Below is a post from Isaac, one of the stars of Stitch, talking about his feelings for Alessa, the main character of the book. Readers have been appreciative of Isaac and Alessa’s unique bond, built on friendship, shared hardships, and the irresistible physical pull between them (no InstaLove here!). Since many readers following the tour have asked to hear more from Isaac, I thought this would be a good opportunity to let him tell more about you how he feels, in his own words. So here you go!


“What I Love About Alessa” by Isaac


Wow. What I love about Alessa… I don’t even know where to begin.


I guess let’s go with the beginning. Alessa and I didn’t have the most conventional start to our relationship. She’s two years older than me, and when we originally met, she was already developing strong feelings for someone who was very close to me. So Alessa was always off-limits and seemingly out-of-reach. I appreciated her from afar for a long time, but never allowed my feelings to go beyond that. It just wasn’t an option.


And so Alessa spent around five years hovering at the periphery of my life. We knew each other only as acquaintances, and only through our mutual connection. I knew from what he said about her that she was smart and dependable – and I could see with my own eyes how beautiful she was – but besides the occasional waved hello or moment of small talk in the common area while we waited for the others in the evening, we kept our interaction to a minimum, both choosing instead to focus the majority of our attentions on the person who connected us.


My memories of finally becoming close to Alessa are bittersweet; we were brought together by tragedy, when we lost that person who meant so much to us both. I was… beyond devastated.


I remember in the immediate aftermath just feeling crushed by loneliness, my chest practically caving under the weight of knowing that he would never return. And that it was my fault. But somehow in those darkest moments, I looked up and found myself in Alessa’s arms. I couldn’t stop myself from crying, and she simply cradled me until the tears subsided, promising all the while that it would be okay. She came out of nowhere, to save me from my own despair, even while she was drowning in her own. She was my rock, and I clung to her, desperately.

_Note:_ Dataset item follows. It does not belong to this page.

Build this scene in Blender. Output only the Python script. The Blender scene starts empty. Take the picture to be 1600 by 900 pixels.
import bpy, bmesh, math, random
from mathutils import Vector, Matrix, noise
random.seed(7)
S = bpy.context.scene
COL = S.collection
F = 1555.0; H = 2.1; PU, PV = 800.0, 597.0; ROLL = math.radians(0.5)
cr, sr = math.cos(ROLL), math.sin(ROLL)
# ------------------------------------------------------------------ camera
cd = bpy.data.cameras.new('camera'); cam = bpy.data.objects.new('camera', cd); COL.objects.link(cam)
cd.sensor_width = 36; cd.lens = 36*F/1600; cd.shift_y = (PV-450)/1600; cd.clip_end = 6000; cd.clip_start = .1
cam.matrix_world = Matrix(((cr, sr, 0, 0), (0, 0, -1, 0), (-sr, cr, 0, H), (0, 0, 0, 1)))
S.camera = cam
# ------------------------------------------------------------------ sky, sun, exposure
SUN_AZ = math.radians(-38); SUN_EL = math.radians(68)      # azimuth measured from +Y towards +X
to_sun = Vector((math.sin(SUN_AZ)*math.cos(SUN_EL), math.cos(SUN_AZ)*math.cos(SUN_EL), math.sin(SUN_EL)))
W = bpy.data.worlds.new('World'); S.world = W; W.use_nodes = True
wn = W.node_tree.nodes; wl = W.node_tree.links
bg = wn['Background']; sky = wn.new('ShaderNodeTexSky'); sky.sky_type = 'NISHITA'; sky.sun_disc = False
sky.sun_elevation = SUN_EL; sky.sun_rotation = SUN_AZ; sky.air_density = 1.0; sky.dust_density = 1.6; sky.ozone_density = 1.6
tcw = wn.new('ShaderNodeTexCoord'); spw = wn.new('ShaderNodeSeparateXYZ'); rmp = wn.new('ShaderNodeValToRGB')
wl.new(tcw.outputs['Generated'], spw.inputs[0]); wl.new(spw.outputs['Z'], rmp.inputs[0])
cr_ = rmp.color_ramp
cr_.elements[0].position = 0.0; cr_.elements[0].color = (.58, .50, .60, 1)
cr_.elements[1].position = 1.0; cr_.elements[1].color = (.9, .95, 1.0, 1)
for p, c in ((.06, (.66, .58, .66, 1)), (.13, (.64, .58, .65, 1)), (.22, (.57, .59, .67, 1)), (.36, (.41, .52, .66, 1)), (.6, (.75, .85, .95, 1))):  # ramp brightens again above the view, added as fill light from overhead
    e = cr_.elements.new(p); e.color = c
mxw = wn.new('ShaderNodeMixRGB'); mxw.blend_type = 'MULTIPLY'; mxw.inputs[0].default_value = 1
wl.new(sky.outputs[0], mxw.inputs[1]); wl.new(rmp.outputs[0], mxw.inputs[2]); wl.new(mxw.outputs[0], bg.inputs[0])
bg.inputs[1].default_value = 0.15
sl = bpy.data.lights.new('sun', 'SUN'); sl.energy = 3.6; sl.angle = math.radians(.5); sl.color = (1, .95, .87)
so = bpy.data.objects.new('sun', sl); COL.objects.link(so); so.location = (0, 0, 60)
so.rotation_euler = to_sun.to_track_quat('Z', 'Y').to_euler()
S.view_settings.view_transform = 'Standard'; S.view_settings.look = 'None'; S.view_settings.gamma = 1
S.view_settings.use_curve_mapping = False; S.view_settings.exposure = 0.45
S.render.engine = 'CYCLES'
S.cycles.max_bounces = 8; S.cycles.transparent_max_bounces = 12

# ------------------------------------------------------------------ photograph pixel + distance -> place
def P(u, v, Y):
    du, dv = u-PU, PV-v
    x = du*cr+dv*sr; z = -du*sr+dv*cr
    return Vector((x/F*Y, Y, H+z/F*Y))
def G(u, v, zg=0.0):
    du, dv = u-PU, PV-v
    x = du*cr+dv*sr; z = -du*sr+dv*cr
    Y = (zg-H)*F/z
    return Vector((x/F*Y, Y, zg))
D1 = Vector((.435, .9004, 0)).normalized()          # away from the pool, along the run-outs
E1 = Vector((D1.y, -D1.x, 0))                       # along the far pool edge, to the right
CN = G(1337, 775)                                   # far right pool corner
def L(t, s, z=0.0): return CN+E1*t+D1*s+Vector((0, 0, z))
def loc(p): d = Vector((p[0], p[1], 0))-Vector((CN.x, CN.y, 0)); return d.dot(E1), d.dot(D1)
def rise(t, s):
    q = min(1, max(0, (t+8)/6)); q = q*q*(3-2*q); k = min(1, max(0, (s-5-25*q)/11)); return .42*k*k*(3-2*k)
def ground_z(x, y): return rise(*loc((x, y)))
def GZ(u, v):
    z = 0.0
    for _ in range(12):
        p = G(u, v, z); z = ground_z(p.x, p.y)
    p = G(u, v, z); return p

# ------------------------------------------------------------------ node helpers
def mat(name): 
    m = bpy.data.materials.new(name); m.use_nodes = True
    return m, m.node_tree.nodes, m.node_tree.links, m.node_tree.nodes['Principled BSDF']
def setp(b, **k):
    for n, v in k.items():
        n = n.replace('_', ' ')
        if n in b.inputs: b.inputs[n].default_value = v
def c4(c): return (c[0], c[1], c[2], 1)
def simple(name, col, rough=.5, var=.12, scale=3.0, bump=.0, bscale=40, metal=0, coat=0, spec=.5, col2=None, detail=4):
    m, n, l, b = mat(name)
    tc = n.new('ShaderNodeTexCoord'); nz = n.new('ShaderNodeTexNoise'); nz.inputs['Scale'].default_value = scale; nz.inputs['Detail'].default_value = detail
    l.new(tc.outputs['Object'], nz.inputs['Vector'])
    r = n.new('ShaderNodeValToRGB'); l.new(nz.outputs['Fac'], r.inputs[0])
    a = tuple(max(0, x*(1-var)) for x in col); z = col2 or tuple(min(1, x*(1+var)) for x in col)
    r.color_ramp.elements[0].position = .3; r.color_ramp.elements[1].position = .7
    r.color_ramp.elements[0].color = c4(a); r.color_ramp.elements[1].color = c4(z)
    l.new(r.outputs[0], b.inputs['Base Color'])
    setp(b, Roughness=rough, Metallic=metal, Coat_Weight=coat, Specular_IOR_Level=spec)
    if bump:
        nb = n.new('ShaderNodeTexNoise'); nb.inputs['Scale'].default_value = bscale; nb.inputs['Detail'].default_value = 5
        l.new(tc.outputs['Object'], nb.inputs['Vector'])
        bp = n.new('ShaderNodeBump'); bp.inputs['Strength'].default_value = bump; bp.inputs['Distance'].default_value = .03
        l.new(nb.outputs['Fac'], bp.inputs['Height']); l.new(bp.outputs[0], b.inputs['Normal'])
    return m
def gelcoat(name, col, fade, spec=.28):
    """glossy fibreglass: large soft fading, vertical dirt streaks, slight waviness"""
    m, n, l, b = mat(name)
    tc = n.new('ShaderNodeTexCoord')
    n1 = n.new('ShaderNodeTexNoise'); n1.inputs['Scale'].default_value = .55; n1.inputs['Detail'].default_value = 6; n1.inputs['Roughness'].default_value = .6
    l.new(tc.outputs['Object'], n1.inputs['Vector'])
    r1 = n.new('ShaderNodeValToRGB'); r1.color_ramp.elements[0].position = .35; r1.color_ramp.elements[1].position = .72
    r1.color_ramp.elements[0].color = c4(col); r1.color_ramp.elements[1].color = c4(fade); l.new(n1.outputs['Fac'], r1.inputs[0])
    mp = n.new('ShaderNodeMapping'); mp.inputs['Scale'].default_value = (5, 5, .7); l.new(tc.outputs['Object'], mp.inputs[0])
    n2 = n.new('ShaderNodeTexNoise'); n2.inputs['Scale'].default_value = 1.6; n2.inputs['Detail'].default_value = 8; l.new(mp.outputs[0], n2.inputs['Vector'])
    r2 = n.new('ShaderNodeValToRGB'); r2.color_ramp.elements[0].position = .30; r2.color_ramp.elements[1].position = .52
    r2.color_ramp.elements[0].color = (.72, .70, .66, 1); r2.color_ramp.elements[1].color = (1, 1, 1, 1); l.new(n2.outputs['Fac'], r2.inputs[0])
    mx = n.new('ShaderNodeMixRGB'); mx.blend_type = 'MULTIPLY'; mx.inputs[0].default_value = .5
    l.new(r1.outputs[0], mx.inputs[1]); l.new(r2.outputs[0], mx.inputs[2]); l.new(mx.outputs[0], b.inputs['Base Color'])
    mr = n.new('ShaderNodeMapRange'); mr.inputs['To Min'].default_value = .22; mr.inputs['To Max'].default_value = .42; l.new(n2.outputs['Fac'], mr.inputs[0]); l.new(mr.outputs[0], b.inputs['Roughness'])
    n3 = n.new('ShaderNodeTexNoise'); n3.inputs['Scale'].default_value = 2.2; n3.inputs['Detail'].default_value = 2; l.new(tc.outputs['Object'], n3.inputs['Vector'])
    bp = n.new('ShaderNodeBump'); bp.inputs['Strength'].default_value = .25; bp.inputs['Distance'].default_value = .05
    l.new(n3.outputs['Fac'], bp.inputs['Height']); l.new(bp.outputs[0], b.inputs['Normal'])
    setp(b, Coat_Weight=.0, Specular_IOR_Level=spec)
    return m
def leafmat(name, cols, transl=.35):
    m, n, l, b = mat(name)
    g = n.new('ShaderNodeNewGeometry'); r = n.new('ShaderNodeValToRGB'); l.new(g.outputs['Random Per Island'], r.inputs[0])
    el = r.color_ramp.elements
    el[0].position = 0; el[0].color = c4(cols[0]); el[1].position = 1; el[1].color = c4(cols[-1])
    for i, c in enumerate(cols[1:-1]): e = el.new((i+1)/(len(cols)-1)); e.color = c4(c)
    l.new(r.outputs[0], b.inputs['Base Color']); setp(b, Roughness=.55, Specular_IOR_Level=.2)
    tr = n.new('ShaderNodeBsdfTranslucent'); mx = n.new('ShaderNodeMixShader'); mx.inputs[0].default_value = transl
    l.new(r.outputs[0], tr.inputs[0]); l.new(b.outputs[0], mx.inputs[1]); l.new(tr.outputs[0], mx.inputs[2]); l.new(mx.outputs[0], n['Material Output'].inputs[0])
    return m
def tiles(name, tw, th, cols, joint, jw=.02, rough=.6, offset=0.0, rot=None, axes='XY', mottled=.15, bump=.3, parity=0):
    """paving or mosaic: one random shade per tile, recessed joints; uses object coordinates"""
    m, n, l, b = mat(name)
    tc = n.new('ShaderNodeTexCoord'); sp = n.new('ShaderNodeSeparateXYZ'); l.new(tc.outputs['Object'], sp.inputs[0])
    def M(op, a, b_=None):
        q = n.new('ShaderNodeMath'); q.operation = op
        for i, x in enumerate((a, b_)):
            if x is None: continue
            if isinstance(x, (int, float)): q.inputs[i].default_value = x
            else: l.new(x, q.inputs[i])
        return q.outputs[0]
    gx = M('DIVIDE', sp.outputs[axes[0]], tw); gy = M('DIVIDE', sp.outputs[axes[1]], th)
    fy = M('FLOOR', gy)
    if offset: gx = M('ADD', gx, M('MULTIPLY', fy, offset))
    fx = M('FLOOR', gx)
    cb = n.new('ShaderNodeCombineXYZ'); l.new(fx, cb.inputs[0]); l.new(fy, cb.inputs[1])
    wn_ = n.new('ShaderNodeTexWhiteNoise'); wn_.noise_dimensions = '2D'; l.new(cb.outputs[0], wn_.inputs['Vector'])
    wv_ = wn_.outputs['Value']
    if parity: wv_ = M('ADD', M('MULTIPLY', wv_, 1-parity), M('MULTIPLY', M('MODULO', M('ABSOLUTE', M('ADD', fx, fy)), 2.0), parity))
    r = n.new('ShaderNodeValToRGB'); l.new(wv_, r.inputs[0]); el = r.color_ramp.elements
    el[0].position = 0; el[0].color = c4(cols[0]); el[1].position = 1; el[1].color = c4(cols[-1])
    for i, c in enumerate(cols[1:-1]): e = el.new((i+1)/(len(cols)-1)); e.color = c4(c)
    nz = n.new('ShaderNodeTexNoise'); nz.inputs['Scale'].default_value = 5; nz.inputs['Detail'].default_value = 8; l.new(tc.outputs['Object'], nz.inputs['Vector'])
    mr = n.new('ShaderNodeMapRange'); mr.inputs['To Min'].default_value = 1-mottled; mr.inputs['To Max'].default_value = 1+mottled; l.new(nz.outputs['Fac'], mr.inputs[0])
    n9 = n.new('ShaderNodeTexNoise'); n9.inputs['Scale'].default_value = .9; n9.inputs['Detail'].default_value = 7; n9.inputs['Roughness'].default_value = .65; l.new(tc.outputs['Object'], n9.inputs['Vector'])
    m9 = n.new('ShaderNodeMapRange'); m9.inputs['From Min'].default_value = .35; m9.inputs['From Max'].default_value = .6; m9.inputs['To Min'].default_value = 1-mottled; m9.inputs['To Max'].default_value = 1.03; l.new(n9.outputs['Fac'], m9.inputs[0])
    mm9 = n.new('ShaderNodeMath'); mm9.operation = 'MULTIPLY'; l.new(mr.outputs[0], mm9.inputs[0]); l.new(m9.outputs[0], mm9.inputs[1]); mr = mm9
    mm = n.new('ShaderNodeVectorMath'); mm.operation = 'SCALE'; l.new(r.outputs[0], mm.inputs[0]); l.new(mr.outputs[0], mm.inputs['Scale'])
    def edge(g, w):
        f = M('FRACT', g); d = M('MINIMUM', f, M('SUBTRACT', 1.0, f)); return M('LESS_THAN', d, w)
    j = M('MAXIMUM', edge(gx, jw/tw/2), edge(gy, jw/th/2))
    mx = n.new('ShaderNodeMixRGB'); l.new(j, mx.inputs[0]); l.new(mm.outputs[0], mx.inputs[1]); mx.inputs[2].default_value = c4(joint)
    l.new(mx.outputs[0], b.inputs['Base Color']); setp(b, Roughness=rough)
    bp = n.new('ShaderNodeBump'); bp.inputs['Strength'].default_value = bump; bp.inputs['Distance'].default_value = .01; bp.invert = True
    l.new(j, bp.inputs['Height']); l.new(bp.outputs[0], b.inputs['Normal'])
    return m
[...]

Those were not proud moments for me. I wanted to be strong, wanted to fight, wanted to persevere. But I couldn’t. I just couldn’t bring myself to do it. And instead of looking down at me with pity or shame or unease, Alessa showed me only compassion. She understood. She propped me up instead of turning away, reached out instead of collapsing in, and I knew suddenly that I wasn’t really alone – that I would never be again.

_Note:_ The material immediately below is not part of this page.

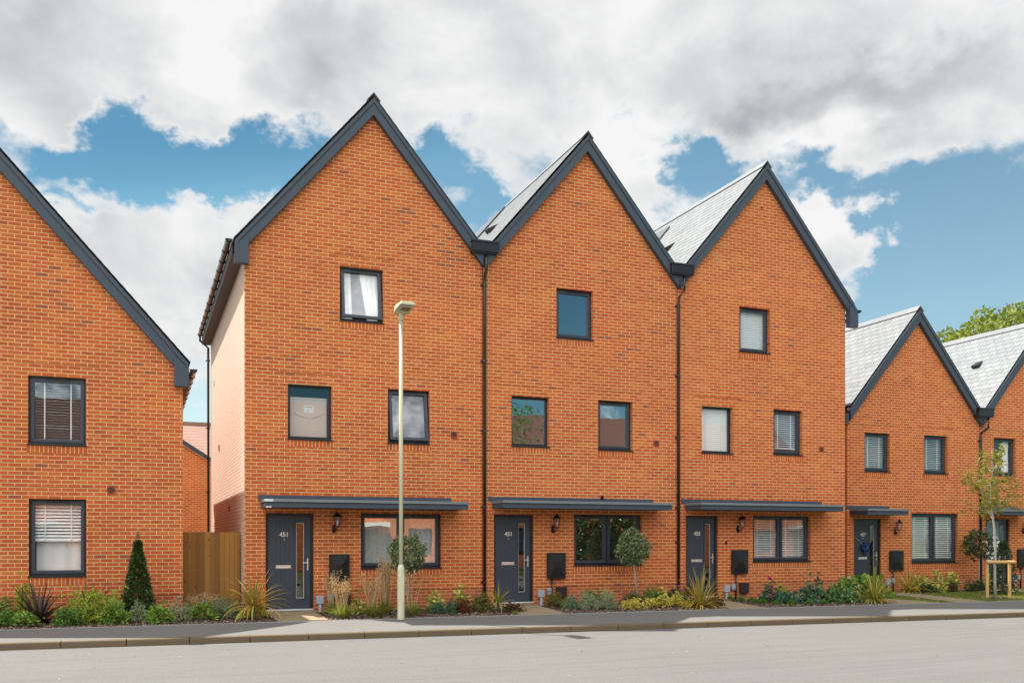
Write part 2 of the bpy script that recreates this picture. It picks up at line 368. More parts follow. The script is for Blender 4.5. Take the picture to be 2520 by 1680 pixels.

From that point forward, Alessa was the best friend I ever had. We joined together to fight back against the forces that had taken our loved one from us, and we learned together and taught each other and relied on each other to be there when no one else could. I quickly fell for her intellect, her confidence, her quiet courage, her loyalty. Not to mention her long limbs, her emerald eyes, her thick gleaming chestnut hair. She was just… she was just something else.

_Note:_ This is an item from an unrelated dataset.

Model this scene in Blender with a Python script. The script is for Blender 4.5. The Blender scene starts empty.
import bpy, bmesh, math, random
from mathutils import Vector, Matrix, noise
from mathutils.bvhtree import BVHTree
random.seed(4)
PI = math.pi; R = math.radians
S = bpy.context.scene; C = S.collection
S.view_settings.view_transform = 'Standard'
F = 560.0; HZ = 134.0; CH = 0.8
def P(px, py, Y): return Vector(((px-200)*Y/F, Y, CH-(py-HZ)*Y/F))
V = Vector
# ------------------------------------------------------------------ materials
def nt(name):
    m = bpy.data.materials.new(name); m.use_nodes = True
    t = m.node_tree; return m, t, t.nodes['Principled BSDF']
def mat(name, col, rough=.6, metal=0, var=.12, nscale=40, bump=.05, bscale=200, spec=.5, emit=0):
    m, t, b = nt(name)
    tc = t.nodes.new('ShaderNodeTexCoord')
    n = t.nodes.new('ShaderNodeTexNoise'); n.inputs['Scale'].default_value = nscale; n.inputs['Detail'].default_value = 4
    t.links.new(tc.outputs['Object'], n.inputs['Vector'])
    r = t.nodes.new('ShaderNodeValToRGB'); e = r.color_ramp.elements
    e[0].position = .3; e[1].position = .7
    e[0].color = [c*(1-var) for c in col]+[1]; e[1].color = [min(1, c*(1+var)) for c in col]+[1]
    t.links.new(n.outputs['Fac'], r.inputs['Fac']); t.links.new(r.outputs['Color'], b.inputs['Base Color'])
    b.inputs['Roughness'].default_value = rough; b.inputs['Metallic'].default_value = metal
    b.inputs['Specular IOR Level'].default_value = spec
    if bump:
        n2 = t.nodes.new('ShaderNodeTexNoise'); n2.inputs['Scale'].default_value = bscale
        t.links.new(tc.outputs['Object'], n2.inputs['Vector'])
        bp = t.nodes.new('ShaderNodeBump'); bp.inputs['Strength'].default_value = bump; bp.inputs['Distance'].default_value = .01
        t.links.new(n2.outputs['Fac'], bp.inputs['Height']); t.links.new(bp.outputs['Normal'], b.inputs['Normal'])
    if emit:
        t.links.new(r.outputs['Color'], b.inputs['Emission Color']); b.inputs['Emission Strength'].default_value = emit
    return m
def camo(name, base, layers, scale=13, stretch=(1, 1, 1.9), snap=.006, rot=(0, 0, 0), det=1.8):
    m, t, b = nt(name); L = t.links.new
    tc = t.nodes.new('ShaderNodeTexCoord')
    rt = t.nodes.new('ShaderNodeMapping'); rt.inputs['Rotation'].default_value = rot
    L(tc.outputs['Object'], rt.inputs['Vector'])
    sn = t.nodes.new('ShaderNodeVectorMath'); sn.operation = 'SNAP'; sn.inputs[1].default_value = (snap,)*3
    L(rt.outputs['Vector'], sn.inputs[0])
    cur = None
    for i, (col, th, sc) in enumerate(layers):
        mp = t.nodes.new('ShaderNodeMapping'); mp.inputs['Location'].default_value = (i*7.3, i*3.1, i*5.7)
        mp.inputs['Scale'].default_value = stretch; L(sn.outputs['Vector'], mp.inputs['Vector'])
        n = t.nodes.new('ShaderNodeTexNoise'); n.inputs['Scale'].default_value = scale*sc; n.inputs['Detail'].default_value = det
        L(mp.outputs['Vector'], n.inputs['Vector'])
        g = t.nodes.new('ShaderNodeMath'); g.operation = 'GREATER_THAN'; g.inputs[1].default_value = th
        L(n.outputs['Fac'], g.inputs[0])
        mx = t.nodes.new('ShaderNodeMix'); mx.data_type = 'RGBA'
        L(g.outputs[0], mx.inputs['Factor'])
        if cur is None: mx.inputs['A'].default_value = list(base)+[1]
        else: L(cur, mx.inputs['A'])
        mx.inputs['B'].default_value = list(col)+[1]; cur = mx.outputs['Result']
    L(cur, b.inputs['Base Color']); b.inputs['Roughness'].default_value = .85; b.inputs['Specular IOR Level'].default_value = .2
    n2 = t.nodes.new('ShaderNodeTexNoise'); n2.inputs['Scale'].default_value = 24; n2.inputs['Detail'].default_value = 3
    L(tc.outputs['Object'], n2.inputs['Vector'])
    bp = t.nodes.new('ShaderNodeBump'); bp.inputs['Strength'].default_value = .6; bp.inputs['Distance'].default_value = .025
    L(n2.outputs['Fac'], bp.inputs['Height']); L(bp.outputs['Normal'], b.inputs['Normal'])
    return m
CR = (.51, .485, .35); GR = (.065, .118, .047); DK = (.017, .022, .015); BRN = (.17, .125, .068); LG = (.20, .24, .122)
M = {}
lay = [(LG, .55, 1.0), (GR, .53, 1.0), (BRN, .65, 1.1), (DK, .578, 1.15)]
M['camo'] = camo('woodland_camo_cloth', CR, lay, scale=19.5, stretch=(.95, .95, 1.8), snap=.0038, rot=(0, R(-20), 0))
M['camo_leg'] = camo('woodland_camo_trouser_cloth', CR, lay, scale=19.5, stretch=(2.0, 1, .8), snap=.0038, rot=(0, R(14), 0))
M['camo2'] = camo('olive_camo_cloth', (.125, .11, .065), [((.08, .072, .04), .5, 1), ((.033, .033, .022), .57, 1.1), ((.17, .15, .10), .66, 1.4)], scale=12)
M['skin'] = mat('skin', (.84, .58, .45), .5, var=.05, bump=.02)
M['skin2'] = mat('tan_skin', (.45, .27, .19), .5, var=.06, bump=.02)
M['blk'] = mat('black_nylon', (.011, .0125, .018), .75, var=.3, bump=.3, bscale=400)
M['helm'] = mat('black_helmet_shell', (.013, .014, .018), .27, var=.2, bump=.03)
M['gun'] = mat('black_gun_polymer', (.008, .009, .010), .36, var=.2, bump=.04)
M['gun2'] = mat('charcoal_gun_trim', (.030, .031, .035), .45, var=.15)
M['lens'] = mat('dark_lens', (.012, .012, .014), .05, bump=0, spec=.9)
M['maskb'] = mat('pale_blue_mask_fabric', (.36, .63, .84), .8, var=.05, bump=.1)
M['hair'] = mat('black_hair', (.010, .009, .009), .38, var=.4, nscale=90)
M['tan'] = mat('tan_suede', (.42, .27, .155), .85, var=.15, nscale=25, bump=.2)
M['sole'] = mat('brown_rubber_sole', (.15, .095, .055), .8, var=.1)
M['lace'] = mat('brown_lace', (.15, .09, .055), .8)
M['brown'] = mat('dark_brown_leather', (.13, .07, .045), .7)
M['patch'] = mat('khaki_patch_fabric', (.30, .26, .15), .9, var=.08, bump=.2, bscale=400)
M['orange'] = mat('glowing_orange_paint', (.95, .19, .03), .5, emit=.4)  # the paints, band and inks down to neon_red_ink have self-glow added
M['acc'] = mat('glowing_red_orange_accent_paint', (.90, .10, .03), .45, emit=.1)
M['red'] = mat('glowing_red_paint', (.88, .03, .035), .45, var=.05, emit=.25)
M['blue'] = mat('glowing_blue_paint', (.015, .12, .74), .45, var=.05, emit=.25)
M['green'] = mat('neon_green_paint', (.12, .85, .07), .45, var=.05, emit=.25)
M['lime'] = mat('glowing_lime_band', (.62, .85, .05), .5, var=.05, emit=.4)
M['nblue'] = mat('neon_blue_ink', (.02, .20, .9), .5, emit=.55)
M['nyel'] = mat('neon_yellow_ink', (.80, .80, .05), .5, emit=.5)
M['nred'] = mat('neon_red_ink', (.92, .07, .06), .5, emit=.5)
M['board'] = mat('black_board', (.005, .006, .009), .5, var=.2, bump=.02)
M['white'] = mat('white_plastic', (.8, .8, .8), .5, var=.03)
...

To this day, I’ve never met anyone as capable as Alessa. She’s resourceful and quick and brave. Yes, she can be moody, sometimes doubting herself and sometimes a little overconfident, and as a result, sometimes she makes mistakes. But she also takes responsibility for those mistakes, and does what she can to set them right. She steps up when no one else will, and she’s brave when no one else can find it in themselves to be. She has an amazing spirit, just unbreakable, like a diamond. I love Alessa, but I also admire her. She’s everything I ever wanted to be.


I guess what it comes down to is that Alessa makes me feel secure in a world where nothing is really safe anymore. I trust her more than I’ve ever trusted anyone – more than I even trust myself – because I know she’s always looking out for me first, the same way she did the very first day we embraced. She’s just absolutely stunning, inside and out, she makes me feel alive, and she reminds me every day that there is something out there worth fighting for. There’s nothing I would not do for Alessa. And I know she’d say the same for me. She’s just it – she’s all I’ll ever need.